There are also a number of government amendments passed by the Senate which are intended to further assist state and federally registered organisations to rationalise their affairs and simplify their operations across multiple jurisdictions. These amendments include changes to the provisions allowing federal organisations to extend their eligibility rule to reflect the broader rules of an equivalent state association. There are also changes to ensure that settled demarcations are not reopened by allowing Fair Work Australia to make a federal representation order that reflects a state representation order in situations where a federal organisation has altered its eligibility rules to reflect those of an equivalent state association.

Finally, the list of Senate amendments contains a number of small technical and moderate changes which the government introduced in the Senate. These include provisions for the Federal Court or the Federal Magistrates Court to have the discretion to extend, where appropriate, the 14-day time limit in relation to certain general protection and unlawful termination court applications.

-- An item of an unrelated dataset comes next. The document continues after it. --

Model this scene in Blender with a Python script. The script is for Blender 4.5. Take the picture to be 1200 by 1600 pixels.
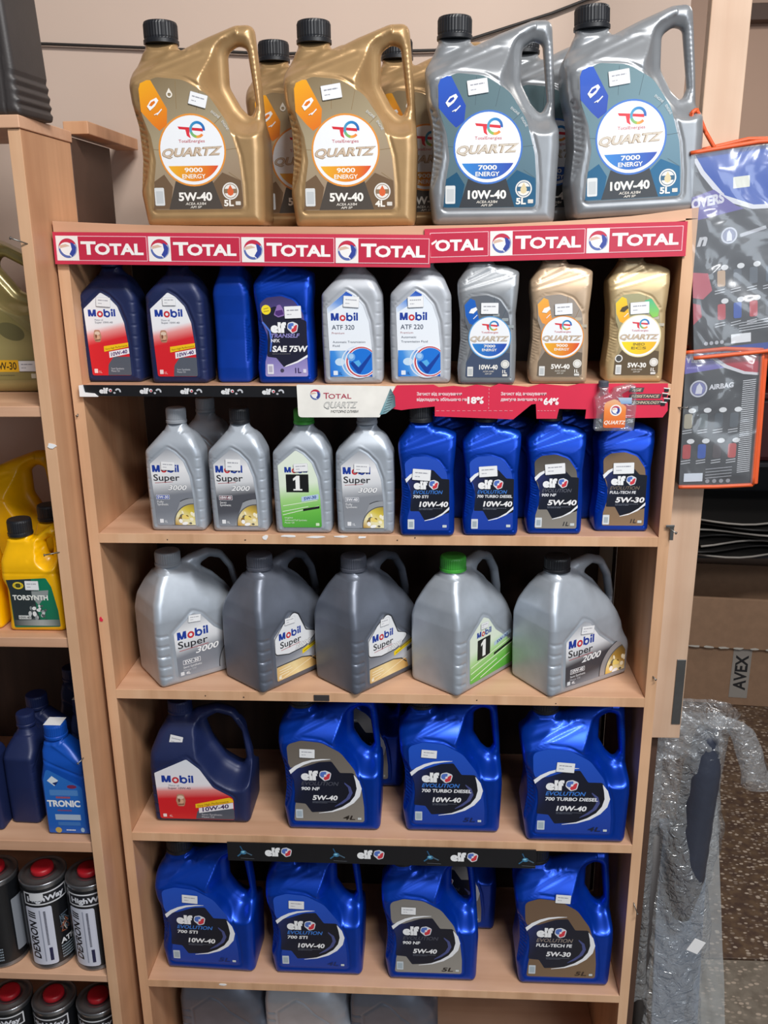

Two additional amendments were moved by Senator Xenophon that the government is also prepared to accept. The first amendment seeks to set out an approach that Fair Work Australia may take when considering an application to resolve the uncertainty or difficulty under item 26 of part 5 of schedule 3 to the bill relating to the interaction between a transitional instrument and the NES. The second amendment adds additional factors to be considered in the award modernisation process and is expressed substantially in terms already set out in the modern awards object in section 134 of the Fair Work Act 2009. Accordingly, the government accepts the amendment.

The government will accept the amendments to the Fair Work (Transitional Provisions and Consequential Amendments) Bill 2009 made by the Senate. The list of amendments that we are now considering deserves to be approved by the House because the changes are all consistent with, and help to promote, the government’s overarching commitment to fairness, balance and flexibility in Australian workplaces. I commend these amendments to the House.